Conform de verplichte Meetinstructies welke gangbaar waren voor makelaars op dat moment is het vastgestelde gebruiksoppervlakte wonen 91,6 m2. Indien de NEN 2580 zou gehanteerd is hetzelfde gebruiksoppervlakte 0,4 m2 minder, zijnde 91,2 m2.
2. Kunt u vaststellen of de door u gemeten (binnen)woonoppervlak als bedoeld onder 1
hetzelfde was vóór de door en/of in opdracht van de heer [gedaagde] uitgevoerde
verbouwing? Zo ja; is het (binnen)woonoppervlak na deze verbouwing hetzelfde gebleven?
Voor de destijds gangbare Meetinstructies maakt e.e.a. geen verschil en blijft het
vastgestelde gebruiksoppervlakte wonen 91,6 m2. Doordat de dragende muur bij de keuken
is weggehaald komt er bij de hetzelfde gebruiksoppervlakte conform de NEN 2580 0,4 m2
bij en daarmee is het gebruiksoppervlakte gelijk aan de Meetinstructies.
3. Kunt u vaststellen of er tijdens de onder vraag 2 bedoelde verbouwing voorzetwanden
en/of andere objecten zijn geplaatst die van invloed zijn op de uitkomst van de meting?
Daar zijn geen verschillen door ontstaan.
4. Indien het (binnen)woonoppervlak na de door en/of in opdracht van de heer [gedaagde]
uitgevoerde verbouwing niet hetzelfde is gebleven; kunt u vaststellen wat de grootte was
van het (binnen)woonoppervlak van de woning aan het adres [adres], [postcode]
[plaats 2], vóór de door en/of in opdracht van de heer [gedaagde] uitgevoerde
verbouwing?
Zie punt 2.
Het verwijderen van de muur tussen de eetkamer en de keuken heeft indien de
Meetinstructies worden gevolgd geen invloed. Indien de NEN 2580 wordt gehanteerd
zonder de Meetinstructies komt er 0,4 m2 in mindering op het gebruiksoppervlakte wonen
van 91,6 m2 en levert dat dan 91,2 m2 aan gebruiksoppervlakte wonen op.

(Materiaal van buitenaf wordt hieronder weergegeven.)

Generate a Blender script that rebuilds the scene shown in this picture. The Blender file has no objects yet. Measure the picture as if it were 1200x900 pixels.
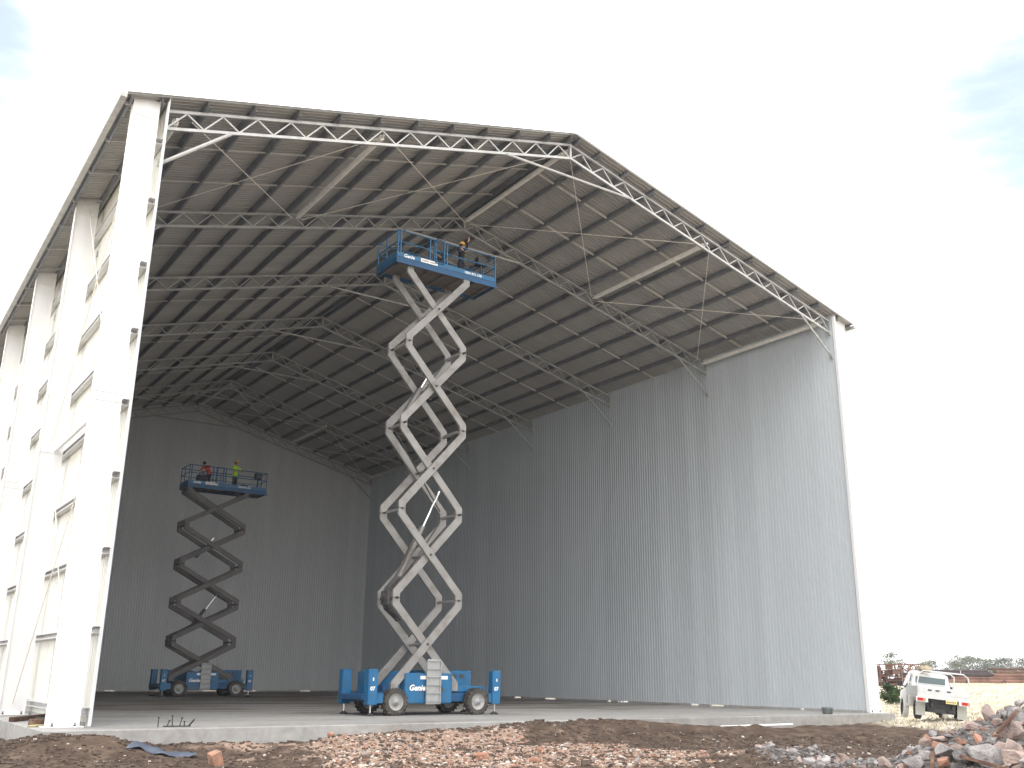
import bpy, bmesh, math, random
from mathutils import Vector, Matrix, noise
random.seed(7)
sc = bpy.context.scene
COL = sc.collection
V = Vector
R = math.radians

# ---------------------------------------------------------------- camera
CAM = V((-5.628, -26.498, 1.295)); YAW, PITCH, ROLL, FPX = .5974, .2922, .0109, 1137.66
fw = V((math.sin(YAW)*math.cos(PITCH), math.cos(YAW)*math.cos(PITCH), math.sin(PITCH)))
rt = V((math.cos(YAW), -math.sin(YAW), 0)); up = rt.cross(fw)
r2 = rt*math.cos(ROLL)+up*math.sin(ROLL); u2 = -rt*math.sin(ROLL)+up*math.cos(ROLL)
cd = bpy.data.cameras.new('camera'); cam = bpy.data.objects.new('camera', cd); COL.objects.link(cam)
m = Matrix((r2, u2, -fw)).transposed().to_4x4(); m.translation = CAM; cam.matrix_world = m
cd.sensor_width = 36; cd.lens = FPX/1200*36; cd.clip_start = .1; cd.clip_end = 9000
sc.camera = cam

# ---------------------------------------------------------------- light
SUN_EL, SUN_AZ = R(46), R(-38)        # azimuth from +Y towards +X : sun stands to the left, behind the camera
SUN_DIR = V((math.sin(SUN_AZ)*math.cos(SUN_EL)*1.0, -abs(math.cos(SUN_AZ))*math.cos(SUN_EL), math.sin(SUN_EL)))
sd = bpy.data.lights.new('sun', 'SUN'); sd.energy = .6; sd.angle = R(24); sd.color = (1, .98, .95)
so = bpy.data.objects.new('sun', sd); COL.objects.link(so); so.rotation_euler = SUN_DIR.to_track_quat('Z', 'Y').to_euler()
world = bpy.data.worlds.new('World'); sc.world = world; world.use_nodes = True
wn = world.node_tree.nodes; wl = world.node_tree.links; wn.clear()
sky = wn.new('ShaderNodeTexSky'); sky.sky_type = 'NISHITA'; sky.sun_disc = False
sky.sun_elevation = SUN_EL; sky.sun_rotation = math.atan2(SUN_DIR.x, SUN_DIR.y)
bg1 = wn.new('ShaderNodeBackground'); bg1.inputs[1].default_value = .15; tint = wn.new('ShaderNodeMix'); tint.data_type = 'RGBA'; tint.blend_type = 'MULTIPLY'; tint.inputs[0].default_value = 1; wl.new(sky.outputs[0], tint.inputs[6]); tint.inputs[7].default_value = (.95, 1.3, 1.14, 1); wl.new(tint.outputs[2], bg1.inputs[0])
bg2 = wn.new('ShaderNodeBackground'); bg2.inputs[0].default_value = (1, .99, .985, 1); bg2.inputs[1].default_value = 2.6
tc = wn.new('ShaderNodeTexCoord')
def wmath(op, a, b):
    q = wn.new('ShaderNodeMath'); q.operation = op
    for k, v in enumerate((a, b)):
        if hasattr(v, 'links'): wl.new(v, q.inputs[k])
        else: q.inputs[k].default_value = v
    return q.outputs[0]
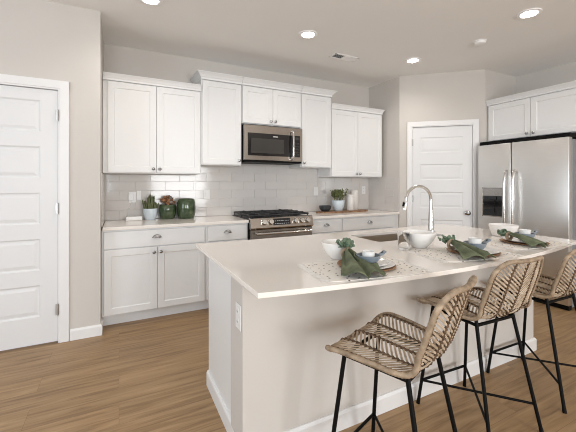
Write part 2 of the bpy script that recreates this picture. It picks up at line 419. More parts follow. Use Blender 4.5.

5. Heeft u nog overige opmerkingen die voor de beoordeling van de zaak van belang zouden
kunnen zijn?
De voorgaande inmetingen door makelaar en Soo Media zijn allemaal uitgevoerd
conform de Meetinstructies daar dit voor partijen de verplichting is om te gebruiken.
Dat de NEN 2580 minder aan mutaties onderhevig is, dat is een gegeven, echter de mutaties
in de Meetinstructie versies hebben vooral een verduidelijking als oorzaak en ook een uitleg
voor complexere situaties welke niet in de NEN 2580 worden behandeld.
De gangbare norm in de markt is dus om het werk uit te voren conform de Meetinstructies.
Deze zijn uiteraard gebaseerd op de NEN 2580 en deze norm is ook altijd het “naslagwerk”
indien de Meetinstructies niet tot een bevredigend antwoord kunnen leiden.”